Chief Judge Cooke and Judges Jones, Wachtler, Meyer, Simons and Kaye concur in memorandum; Judge Jasen dissents and votes to affirm in an opinion.
Order reversed, etc.
. Officer Klotzbach testified that Officer Johnson had informed him that defendant was “going through back allies”. Such testimony was not objected to in a timely fashion nor stricken from the record.
. The evidentiary record in the trial court is adequate to permit consideration of the question of the legitimacy of the inquiry directed by the officer to the defendant. The correctness of the legal characterization of the facts appearing in the record was a matter for the Appellate Division to determine. While the parties at the suppression hearing utilized a diversity of phraseology to characterize the initial contact between the police and the defendant, the record supports the view that the purpose of the officer’s action was to inquire, as correctly noted by the Appellate Division.

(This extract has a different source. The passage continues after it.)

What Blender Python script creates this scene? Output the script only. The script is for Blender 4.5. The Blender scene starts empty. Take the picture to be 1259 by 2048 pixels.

At the suppression hearing, counsel for the defendant argued that there was no “credible basis” upon which to stop defendant. The “credible basis” test is that utilized to evaluate the legality of police exercise of the common-law right of inquiry. (People v Carrasquillo, 54 NY2d 248, 253.) Moreover, it is significant that counsel for the defendant never argued that constructive or actual restraint was utilized to detain defendant, despite the People’s unrebutted testimony that defendant was free to leave at any time. Thus, where defendant sought application of the standard utilized to assess the validity of an inquiry, and where all evidence points to an absence of detention, it is disingenuous for appellant to argue on appeal that what actually occurred was a “stop”. Indeed, that what had transpired was a simple inquiry was argued before this court by the People’s assertion, at page 10 of their brief, that “the officer who approached defendant had a right to inquire of appellant his name and, as in this case, whether he was armed”. (Citations omitted.)